Dee Rees, com muito aprumo e esmero, desconstrói o mito da meritocracia com esse contraste tão evidente quanto uma tinta preta numa tela branca. É o mesmo contraste observado na recepção de Ronsel Jackson (Jason Mitchell) e Jamie McAllan (Garrett Hedlund), dois soldados que retornam da 2ª Guerra Mundial para suas famílias. Ainda que ambos sejam recebidos com alegria, é apenas o branco quem precisa agir como um herói, sendo fortemente criticado por seu pai por estar claramente sofrendo de estresse pós-traumático e por não ter orgulho algum em ter matado incontáveis alemães. O negro, por sua vez, é recebido com festa pela família, que dele não quer mais do que um abraço e a felicidade de sua continuada existência.

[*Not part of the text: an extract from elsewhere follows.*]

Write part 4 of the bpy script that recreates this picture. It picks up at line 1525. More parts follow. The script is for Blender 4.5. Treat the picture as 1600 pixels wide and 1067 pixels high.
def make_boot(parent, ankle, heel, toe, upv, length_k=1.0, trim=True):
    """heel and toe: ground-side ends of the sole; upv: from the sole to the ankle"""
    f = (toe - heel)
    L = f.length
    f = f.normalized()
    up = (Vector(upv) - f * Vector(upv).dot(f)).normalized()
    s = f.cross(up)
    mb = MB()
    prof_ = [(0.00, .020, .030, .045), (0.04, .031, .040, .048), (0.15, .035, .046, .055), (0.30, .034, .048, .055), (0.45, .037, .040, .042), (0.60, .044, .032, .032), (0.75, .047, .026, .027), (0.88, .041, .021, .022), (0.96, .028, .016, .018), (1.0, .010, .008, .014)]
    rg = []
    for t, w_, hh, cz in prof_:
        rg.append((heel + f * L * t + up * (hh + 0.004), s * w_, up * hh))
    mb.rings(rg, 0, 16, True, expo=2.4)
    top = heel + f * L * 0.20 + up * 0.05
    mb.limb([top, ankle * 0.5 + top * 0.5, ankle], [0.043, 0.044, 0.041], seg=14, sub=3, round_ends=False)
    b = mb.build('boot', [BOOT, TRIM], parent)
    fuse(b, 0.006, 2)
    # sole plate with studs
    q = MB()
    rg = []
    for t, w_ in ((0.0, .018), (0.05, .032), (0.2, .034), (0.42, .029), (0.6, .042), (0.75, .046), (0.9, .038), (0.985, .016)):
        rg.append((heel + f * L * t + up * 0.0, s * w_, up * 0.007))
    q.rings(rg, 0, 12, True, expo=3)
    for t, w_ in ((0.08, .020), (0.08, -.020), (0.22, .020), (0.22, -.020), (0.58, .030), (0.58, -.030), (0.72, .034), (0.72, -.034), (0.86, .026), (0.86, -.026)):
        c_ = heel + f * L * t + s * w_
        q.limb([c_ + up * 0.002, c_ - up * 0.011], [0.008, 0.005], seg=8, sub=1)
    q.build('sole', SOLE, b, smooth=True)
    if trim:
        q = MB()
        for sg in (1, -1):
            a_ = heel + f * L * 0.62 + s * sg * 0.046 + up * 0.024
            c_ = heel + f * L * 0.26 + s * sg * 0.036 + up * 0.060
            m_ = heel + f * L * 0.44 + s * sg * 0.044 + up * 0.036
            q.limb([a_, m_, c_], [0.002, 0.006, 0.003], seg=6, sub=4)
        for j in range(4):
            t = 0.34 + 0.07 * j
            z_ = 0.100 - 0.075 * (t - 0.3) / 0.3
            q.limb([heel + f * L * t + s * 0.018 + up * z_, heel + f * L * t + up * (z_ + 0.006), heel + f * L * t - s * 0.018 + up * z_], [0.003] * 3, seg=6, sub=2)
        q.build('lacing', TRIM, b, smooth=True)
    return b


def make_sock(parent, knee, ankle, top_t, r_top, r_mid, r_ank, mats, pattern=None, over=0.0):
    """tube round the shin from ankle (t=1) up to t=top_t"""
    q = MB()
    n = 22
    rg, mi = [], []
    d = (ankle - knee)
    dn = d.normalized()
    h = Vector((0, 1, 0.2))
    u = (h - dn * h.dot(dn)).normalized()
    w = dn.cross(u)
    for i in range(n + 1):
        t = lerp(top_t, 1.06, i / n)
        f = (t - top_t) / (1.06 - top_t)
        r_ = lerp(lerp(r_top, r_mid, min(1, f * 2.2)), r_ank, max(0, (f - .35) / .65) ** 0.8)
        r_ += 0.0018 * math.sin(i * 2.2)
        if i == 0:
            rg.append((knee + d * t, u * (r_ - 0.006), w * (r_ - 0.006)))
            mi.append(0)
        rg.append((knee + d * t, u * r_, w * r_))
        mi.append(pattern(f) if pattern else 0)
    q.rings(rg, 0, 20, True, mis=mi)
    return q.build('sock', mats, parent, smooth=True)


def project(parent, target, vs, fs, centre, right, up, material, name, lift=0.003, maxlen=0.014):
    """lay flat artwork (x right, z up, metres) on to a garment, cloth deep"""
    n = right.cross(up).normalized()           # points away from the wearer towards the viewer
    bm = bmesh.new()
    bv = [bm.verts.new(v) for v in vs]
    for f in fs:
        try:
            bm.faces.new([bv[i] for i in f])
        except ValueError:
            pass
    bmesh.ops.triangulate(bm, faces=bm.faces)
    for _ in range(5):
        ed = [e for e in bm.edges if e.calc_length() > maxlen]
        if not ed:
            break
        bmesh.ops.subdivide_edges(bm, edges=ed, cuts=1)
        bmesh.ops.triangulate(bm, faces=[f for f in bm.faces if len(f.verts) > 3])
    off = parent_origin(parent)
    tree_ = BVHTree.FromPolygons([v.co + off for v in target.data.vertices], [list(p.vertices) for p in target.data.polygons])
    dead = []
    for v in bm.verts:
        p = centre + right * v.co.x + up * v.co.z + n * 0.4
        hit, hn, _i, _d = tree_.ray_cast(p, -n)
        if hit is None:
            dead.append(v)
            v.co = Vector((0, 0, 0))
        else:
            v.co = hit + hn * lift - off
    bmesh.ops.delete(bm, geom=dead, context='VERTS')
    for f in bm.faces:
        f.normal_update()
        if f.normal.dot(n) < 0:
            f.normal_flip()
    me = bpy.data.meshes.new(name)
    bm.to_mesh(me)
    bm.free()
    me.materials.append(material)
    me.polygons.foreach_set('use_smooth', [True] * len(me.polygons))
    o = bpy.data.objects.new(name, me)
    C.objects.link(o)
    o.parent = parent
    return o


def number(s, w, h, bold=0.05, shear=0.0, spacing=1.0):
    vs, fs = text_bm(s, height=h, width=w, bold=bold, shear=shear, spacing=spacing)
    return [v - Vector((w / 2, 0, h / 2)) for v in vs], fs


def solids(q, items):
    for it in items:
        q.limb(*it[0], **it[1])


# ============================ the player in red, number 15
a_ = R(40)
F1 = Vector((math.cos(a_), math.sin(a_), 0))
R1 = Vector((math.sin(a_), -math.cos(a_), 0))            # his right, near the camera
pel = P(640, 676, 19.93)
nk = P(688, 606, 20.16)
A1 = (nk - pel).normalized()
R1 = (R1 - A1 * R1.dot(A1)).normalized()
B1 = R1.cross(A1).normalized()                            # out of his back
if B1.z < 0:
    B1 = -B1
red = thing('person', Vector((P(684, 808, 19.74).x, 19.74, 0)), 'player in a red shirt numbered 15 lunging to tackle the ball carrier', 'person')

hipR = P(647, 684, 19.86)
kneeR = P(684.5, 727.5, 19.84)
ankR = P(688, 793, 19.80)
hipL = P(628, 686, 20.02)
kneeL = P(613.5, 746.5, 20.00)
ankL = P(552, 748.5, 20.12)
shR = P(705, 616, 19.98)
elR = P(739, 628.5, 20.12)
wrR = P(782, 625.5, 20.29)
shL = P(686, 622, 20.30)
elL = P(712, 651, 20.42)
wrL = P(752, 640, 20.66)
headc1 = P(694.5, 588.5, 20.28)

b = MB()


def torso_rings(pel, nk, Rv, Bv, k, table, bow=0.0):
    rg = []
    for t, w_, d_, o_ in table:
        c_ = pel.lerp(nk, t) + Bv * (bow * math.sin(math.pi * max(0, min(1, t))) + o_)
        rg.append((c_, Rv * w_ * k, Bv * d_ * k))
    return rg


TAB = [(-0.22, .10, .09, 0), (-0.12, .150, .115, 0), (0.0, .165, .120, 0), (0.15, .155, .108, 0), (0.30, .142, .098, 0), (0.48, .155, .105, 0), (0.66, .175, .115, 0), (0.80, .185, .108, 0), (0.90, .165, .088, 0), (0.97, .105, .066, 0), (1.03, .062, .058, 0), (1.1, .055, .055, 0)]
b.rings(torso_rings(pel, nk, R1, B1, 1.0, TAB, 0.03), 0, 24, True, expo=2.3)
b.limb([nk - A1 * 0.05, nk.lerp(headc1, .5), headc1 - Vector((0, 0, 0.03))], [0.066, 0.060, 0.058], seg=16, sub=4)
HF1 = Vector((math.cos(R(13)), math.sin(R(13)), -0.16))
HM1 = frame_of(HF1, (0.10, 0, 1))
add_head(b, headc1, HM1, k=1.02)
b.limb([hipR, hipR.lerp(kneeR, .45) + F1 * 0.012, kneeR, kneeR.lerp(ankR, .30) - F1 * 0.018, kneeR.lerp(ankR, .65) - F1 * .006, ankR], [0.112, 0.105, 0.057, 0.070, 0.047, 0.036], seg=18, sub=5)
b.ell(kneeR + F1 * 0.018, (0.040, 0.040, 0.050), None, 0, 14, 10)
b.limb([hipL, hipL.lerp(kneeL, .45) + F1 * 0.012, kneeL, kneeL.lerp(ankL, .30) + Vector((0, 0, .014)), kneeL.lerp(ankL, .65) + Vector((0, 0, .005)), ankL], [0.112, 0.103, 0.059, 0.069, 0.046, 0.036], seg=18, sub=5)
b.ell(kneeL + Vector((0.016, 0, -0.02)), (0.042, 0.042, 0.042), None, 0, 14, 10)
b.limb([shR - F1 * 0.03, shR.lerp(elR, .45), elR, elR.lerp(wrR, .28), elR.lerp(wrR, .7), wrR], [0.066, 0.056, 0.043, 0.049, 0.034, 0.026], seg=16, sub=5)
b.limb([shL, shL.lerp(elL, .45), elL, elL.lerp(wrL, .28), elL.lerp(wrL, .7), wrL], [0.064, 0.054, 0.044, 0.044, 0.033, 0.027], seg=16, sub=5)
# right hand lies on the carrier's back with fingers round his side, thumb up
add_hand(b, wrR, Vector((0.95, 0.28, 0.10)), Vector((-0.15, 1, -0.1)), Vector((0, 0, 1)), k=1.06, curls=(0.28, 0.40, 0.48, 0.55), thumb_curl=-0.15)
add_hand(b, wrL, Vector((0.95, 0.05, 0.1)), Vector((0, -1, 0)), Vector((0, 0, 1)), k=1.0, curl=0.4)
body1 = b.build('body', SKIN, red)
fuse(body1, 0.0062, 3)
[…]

É por meio da relação entre esses dois, estreitada e cultivada por causa da dor e sofrimento da guerra que os uniu também inexoravelmente (e ignora credo, cor ou status social), que uma alternativa a isto tudo é enxergada, ao mesmo tempo que é a extemporaneidade dessa relação que a torna uma anomalia que vai mudar para sempre a vida de todos aqui, para o bem ou para o mal.

Mesmo que a obra peque um pouco na edição, o que acaba por prejudicar seu ritmo (fica aqui um salve para a tia do ritmo, Marco Medeiros), a direção de Dee Rees é primorosa e é abrilhantada pela cinematografia inacreditável de Rachel Morrison, numa aula de como tornar a lama e a sujeira em algo belo e desenvolvedor de narrativa. O mesmo vale para a interpretação estelar de todo o elenco, destacando-se aqui Carey Mulligan como a resignada Laura, Mary J. Blige como a mãezona Florence (papel pelo qual concorre ao Oscar de atriz coadjuvante) e, principalmente, a Rob Morgan como Hap Jackson, o patriarca Jackson que carrega consigo um fogo violentíssimo, apaziguado tão somente pelos grilhões da sociedade.

Mudbound é Cinema necessário e, ainda que esteja, sim, surfando na onda do politicamente correto que vem tomando conta do mundo e da Academia em especial, ele se ergue acima de qualquer crítica que possa ser feita nesse sentido ao pegar um tema delicado como o racismo e usá-lo não só para falar sobre preconceito em geral, mas também sobre a própria condição humana enquanto ser social.